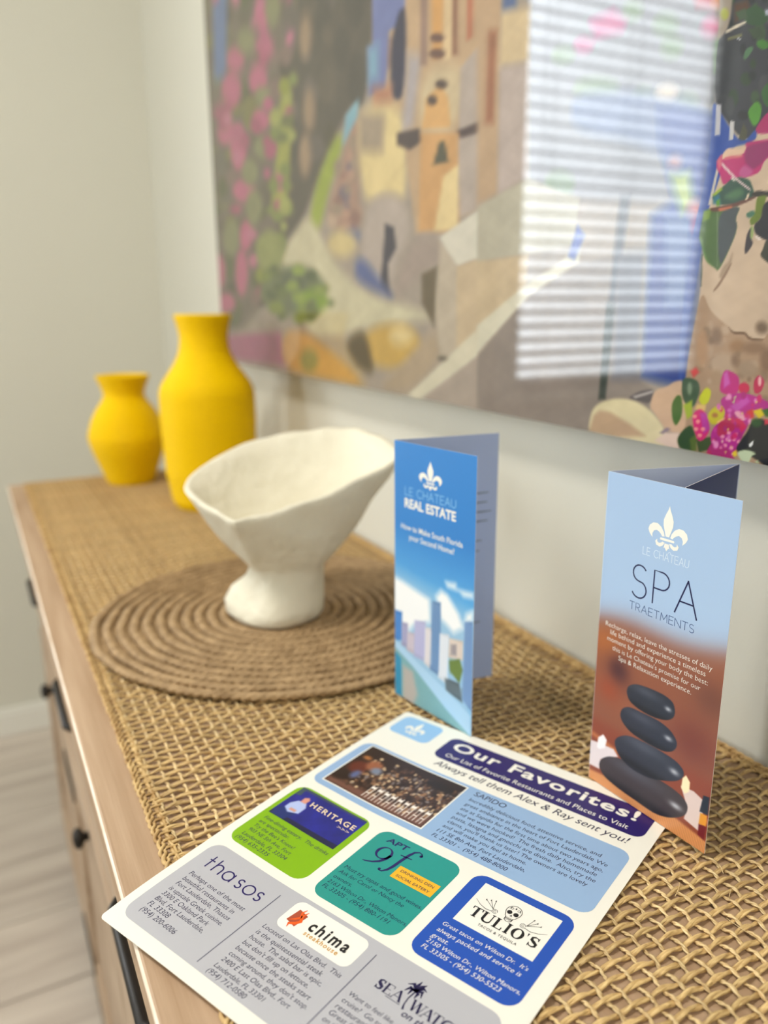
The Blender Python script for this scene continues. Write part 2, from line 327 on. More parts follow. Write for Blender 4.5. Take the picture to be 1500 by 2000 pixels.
for x in (TX0+.05, (TX0+TX1)/2, TX1-.05):
    for y in (TY0+.06, TY1-.04): loc(MB().box(x-.028, x+.028, y-.028, y+.028, .0005, .06, .003)).build('foot', wood_f, con)
fx0, fx1, fy = TX0+.02, TX1-.02, TY0+.043
loc(MB().box(fx0, fx1, fy-.018, fy-.0002, T-.045, T-.0302, .001).box(fx0, fx0+.03, fy-.018, fy-.0002, .062, T-.0452, .001).box(fx1-.03, fx1, fy-.018, fy-.0002, .062, T-.0452, .001).box(fx0+.0302, fx1-.0302, fy-.018, fy-.0002, .53, .56, .001).box(fx0+.0302, fx1-.0302, fy-.018, fy-.0002, .062, .1, .001)).build('face_frame', wood_f, con)
nb = 4; bwid = (fx1-fx0-.06)/nb
for i in range(nb):
    x0, x1 = fx0+.03+i*bwid+.004, fx0+.03+(i+1)*bwid-.004; xm = (x0+x1)/2
    d = loc(MB().box(x0, x1, fy-.021, fy-.0002, .563, T-.048, .003)).build('drawer_front', wood_f, con)
    p = MB().tube([(xm-.065, fy-.021, .67), (xm-.065, fy-.031, .67), (xm-.058, fy-.035, .67), (xm+.058, fy-.035, .67), (xm+.065, fy-.031, .67), (xm+.065, fy-.021, .67)], .0045, 10)
    loc(p.box(xm-.075, xm-.055, fy-.0235, fy-.0205, .66, .68).box(xm+.055, xm+.075, fy-.0235, fy-.0205, .66, .68)).build('pull', iron, d, True)
    g = MB().box(x0, x1, fy-.016, fy-.0002, .103, .527, .002)
    for a in ((x0, x0+.06, .103, .527), (x1-.06, x1, .103, .527), (x0+.0602, x1-.0602, .103, .163), (x0+.0602, x1-.0602, .467, .527)): g.box(a[0], a[1], fy-.022, fy-.0158, a[2], a[3], .001)
    dr = loc(g).build('cabinet_door', wood_f, con); kx = xm+.02
    k = MB().lathe([(0, 0), (.006, 0), (.005, .005), (.012, .009), (.013, .014), (.008, .018), (0, .019)], 20)
    k.v = [(kx+x, fy-.022-z,   .5+y) for x, y, z in k.v]; loc(k).build('knob', iron, dr, True)
    hx = x0 if i % 2 else x1; s = 1 if i % 2 else -1
    for hz in (.15, .45): loc(MB().box(min(hx, hx+s*.055), max(hx, hx+s*.055), fy-.0245, fy-.0221, hz-.012, hz+.012, .0008)).build('hinge', iron, dr)

# ------------------------------------------------------------------ woven seagrass runner, strand by strand
RX0, RX1, RY0, RY1, WEFT, WARP = -1.612, .02, .0795, .458, .0076, .0096
run = tag(empty('table_runner', (0, 0, T)), 'open weave seagrass table runner with knotted edges lying along the console', 'table runner')
grass = mat('seagrass', (226, 196, 138), .55, col2=(174, 138, 86), scale=(800, 70, 800), detail=3, bump=.0005, bscale=(1500, 120, 1500), rand=.12, contrast=(.3, .7))
grass2 = mat('seagrass_pale', (236, 212, 162), .55, col2=(190, 156, 104), scale=(70, 800, 800), detail=3, bump=.0004, bscale=(120, 1500, 1500), rand=.12, contrast=(.3, .7))
edge_g = mat('seagrass_edge', (218, 186, 128), .55, col2=(168, 130, 78), scale=(130, 130, 130), detail=3, bump=.0006, bscale=(800, 800, 300), contrast=(.3, .7))
ny = int((RY1-RY0)/WARP); nx = int((RX1-RX0)/WEFT)
def wander(n, amp, step, rng):
    k = rng.normal(0, amp, n//step+3); return np.interp(np.arange(n)/step, np.arange(len(k)), k)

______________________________

• EXERCISE REQUIREMENTS:
Skip every picture and transcribe the data above exactly.

• EXERCISE OUTPUT:
The Blender Python script for this scene continues. Write part 2, from line 327 on. More parts follow. Write for Blender 4.5. Take the picture to be 1500 by 2000 pixels.
for x in (TX0+.05, (TX0+TX1)/2, TX1-.05):
    for y in (TY0+.06, TY1-.04): loc(MB().box(x-.028, x+.028, y-.028, y+.028, .0005, .06, .003)).build('foot', wood_f, con)
fx0, fx1, fy = TX0+.02, TX1-.02, TY0+.043
loc(MB().box(fx0, fx1, fy-.018, fy-.0002, T-.045, T-.0302, .001).box(fx0, fx0+.03, fy-.018, fy-.0002, .062, T-.0452, .001).box(fx1-.03, fx1, fy-.018, fy-.0002, .062, T-.0452, .001).box(fx0+.0302, fx1-.0302, fy-.018, fy-.0002, .53, .56, .001).box(fx0+.0302, fx1-.0302, fy-.018, fy-.0002, .062, .1, .001)).build('face_frame', wood_f, con)
nb = 4; bwid = (fx1-fx0-.06)/nb
for i in range(nb):
    x0, x1 = fx0+.03+i*bwid+.004, fx0+.03+(i+1)*bwid-.004; xm = (x0+x1)/2
    d = loc(MB().box(x0, x1, fy-.021, fy-.0002, .563, T-.048, .003)).build('drawer_front', wood_f, con)
    p = MB().tube([(xm-.065, fy-.021, .67), (xm-.065, fy-.031, .67), (xm-.058, fy-.035, .67), (xm+.058, fy-.035, .67), (xm+.065, fy-.031, .67), (xm+.065, fy-.021, .67)], .0045, 10)
    loc(p.box(xm-.075, xm-.055, fy-.0235, fy-.0205, .66, .68).box(xm+.055, xm+.075, fy-.0235, fy-.0205, .66, .68)).build('pull', iron, d, True)
    g = MB().box(x0, x1, fy-.016, fy-.0002, .103, .527, .002)
    for a in ((x0, x0+.06, .103, .527), (x1-.06, x1, .103, .527), (x0+.0602, x1-.0602, .103, .163), (x0+.0602, x1-.0602, .467, .527)): g.box(a[0], a[1], fy-.022, fy-.0158, a[2], a[3], .001)
    dr = loc(g).build('cabinet_door', wood_f, con); kx = xm+.02
    k = MB().lathe([(0, 0), (.006, 0), (.005, .005), (.012, .009), (.013, .014), (.008, .018), (0, .019)], 20)
    k.v = [(kx+x, fy-.022-z,   .5+y) for x, y, z in k.v]; loc(k).build('knob', iron, dr, True)
    hx = x0 if i % 2 else x1; s = 1 if i % 2 else -1
    for hz in (.15, .45): loc(MB().box(min(hx, hx+s*.055), max(hx, hx+s*.055), fy-.0245, fy-.0221, hz-.012, hz+.012, .0008)).build('hinge', iron, dr)

# ------------------------------------------------------------------ woven seagrass runner, strand by strand
RX0, RX1, RY0, RY1, WEFT, WARP = -1.612, .02, .0795, .458, .0076, .0096
run = tag(empty('table_runner', (0, 0, T)), 'open weave seagrass table runner with knotted edges lying along the console', 'table runner')
grass = mat('seagrass', (226, 196, 138), .55, col2=(174, 138, 86), scale=(800, 70, 800), detail=3, bump=.0005, bscale=(1500, 120, 1500), rand=.12, contrast=(.3, .7))
grass2 = mat('seagrass_pale', (236, 212, 162), .55, col2=(190, 156, 104), scale=(70, 800, 800), detail=3, bump=.0004, bscale=(120, 1500, 1500), rand=.12, contrast=(.3, .7))
edge_g = mat('seagrass_edge', (218, 186, 128), .55, col2=(168, 130, 78), scale=(130, 130, 130), detail=3, bump=.0006, bscale=(800, 800, 300), contrast=(.3, .7))
ny = int((RY1-RY0)/WARP); nx = int((RX1-RX0)/WEFT)
def wander(n, amp, step, rng):
    k = rng.normal(0, amp, n//step+3); return np.interp(np.arange(n)/step, np.arange(len(k)), k)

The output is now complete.